Don't know 'bout you, but there are some errors I've made as a young boy that I just can't forget every time I hear certain songs. Do you have any stuck in your memory too?
"The Air That I Breathe" - The Hollies > I used to think this one was Badfinger and much later, Air Supply until I finally learned who.
"Something In The Air" - Thunderclap Newman > Another one I figured had to be Badfinger. Who could ever remember the name Thunderclap Newman anyway? Tom Petty & The Heartbreakers remade this one perfectly for modern audiences to find.
"Don't Fear The Reaper" - Blue Oyster Cult > In 1976 I asked my father to hurry-up and buy Boston's "More Than A Feeling" thinking it was "Don't Fear The Reaper." The song was good enough that I didn't realize until years later that it wasn't the tune I wanted. "...Reaper" is my type of tune...atmospheric hard rock. The type of style I'd come to prefer in all my favorite artists.

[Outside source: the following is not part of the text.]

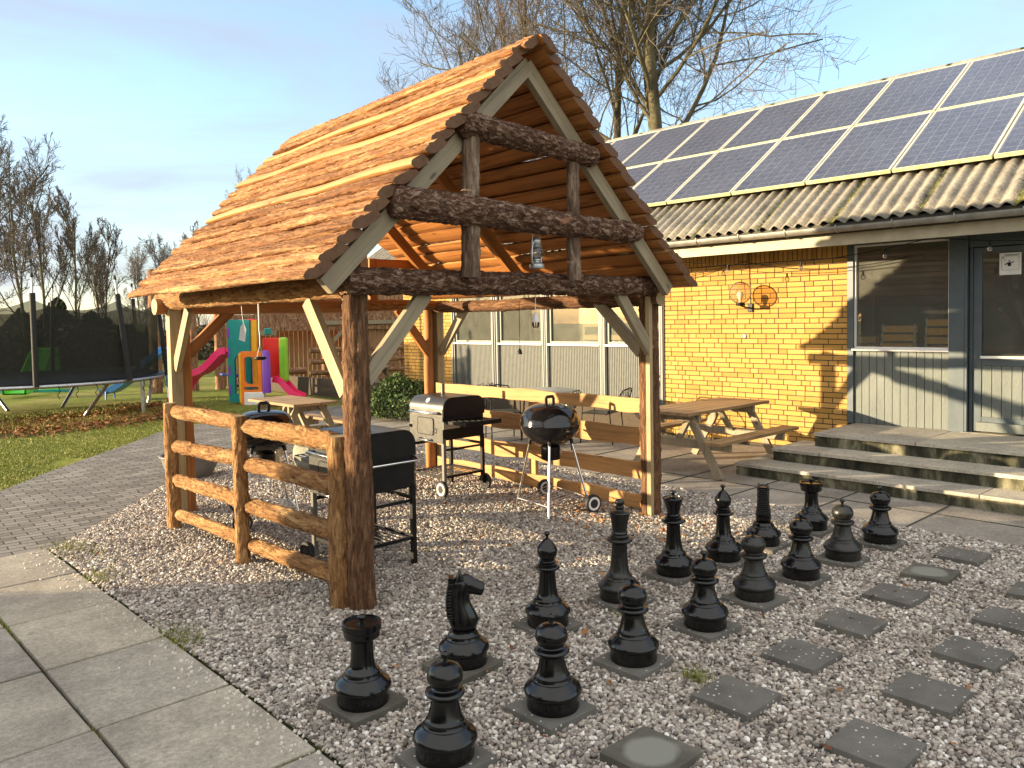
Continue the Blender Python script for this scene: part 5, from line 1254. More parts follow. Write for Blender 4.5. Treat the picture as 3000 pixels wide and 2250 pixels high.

"Turning Japanese" - The Vapors > Due to the fact The Vapors never had another big hit in America, I fell victim to thinking that the buzz surrounding The Cars was due to this song. It seemed a lifetime in kid-years before I'd realize that the band singing "Just What I Needed" was not the band singing "Turning Japanese". I eventually would like The Cars, but I would have loved to have had a Vapors album at the time. In '84 I got a cassette copy of New Clear Days. In the '90's I found out there was another record, Magnets. I loved it even more than the first album. A great band that deserved more hits. They certainly wrote enough radio potent songs to warrant it!
"I Melt With You" - Modern English > Even with the video in rotation, I don't think I ever saw it from the beginning title card or heard the d.j. mention the band's name on radio. So, good luck memorizing their name until I was an adult. Every time I heard it I thought, "Well, that's an alright tune, I guess" and gave the credit to a band called The Cure. Listening now, I can tell the vocal timbre isn't the same as any Cure song. But, with so much new music flooding the airwaves in the early '80's, it was hard to keep up.
"Give A Little Bit" - Supertramp > I was very shocked to find out this wasn't REO Speedwagon. The vocal box just seemed identical to me and this pseudo-anthem-style-guitar-strummer just had to be them. Wrong! I did like one REO tune I'd heard on the radio, the very upbeat "I Do' Wanna Know". At the time I hated "Take It On The Run" with its 'Heard it from a friend...' line. I flipped-out every time I heard that vocal timbre and big echo. Power-cheese to the max!
Speaking of REO ... When Roger Hodgson went solo from Supertramp with his great song "Had A Dream (Sleeping With The Enemy)" in '84, I thought it was Speedwagon yet again. After all, the face in the video sure coulda been the guy. And if I hadn't know better, Supertramp's most famous song of '79, "The Logical Song" could have been Geddy Lee of Rush singing a George Harrison number from '69 for all I knew !
"Live And Let Die" - Paul McCartney > "...You've got to give the other fella hell!" Great line, but I never knew it until recently! I thought it was "you've got to give the other fellow a hand" with the 'a' dropped for poetic license. Shit !
"Young Lust" - Pink Floyd > Not a big deal considering the purpose of the song, but a minor letdown that he isn't singing, "I need a valiant woman", "I need a valiant gal/girl".
"Where Do The Children Play ?" - Cat Stevens > Now you KNOW I'm not the only one who thinks he says 'Why' instead of 'Where' !
"Girl U Want" - Devo > Sometimes the mistakes aren't drastic errors, but misunderstandings of a different nature. In this classic 1980 radio staple I didn't understand that the accent should fall on 'just' instead of 'want' or 'girl'. To not destroy the flow of a sentence the artist must sing certain words in a way one would never speak. So, if Devo is singing with the accent on 'girl' or 'want', we're still supposed to understand that the accent is really spoken on the word 'just' for it all to make sense. Now that I'm no longer 12 yrs. old it makes sense to me.
*A more drastic example (one that I did figure out due to the spelling) was Men At Work's "Helpless Automaton". There's no 'i' to make it 'automation' regardless of their singing it that way. [The host of In The Studio messed it up anyway.]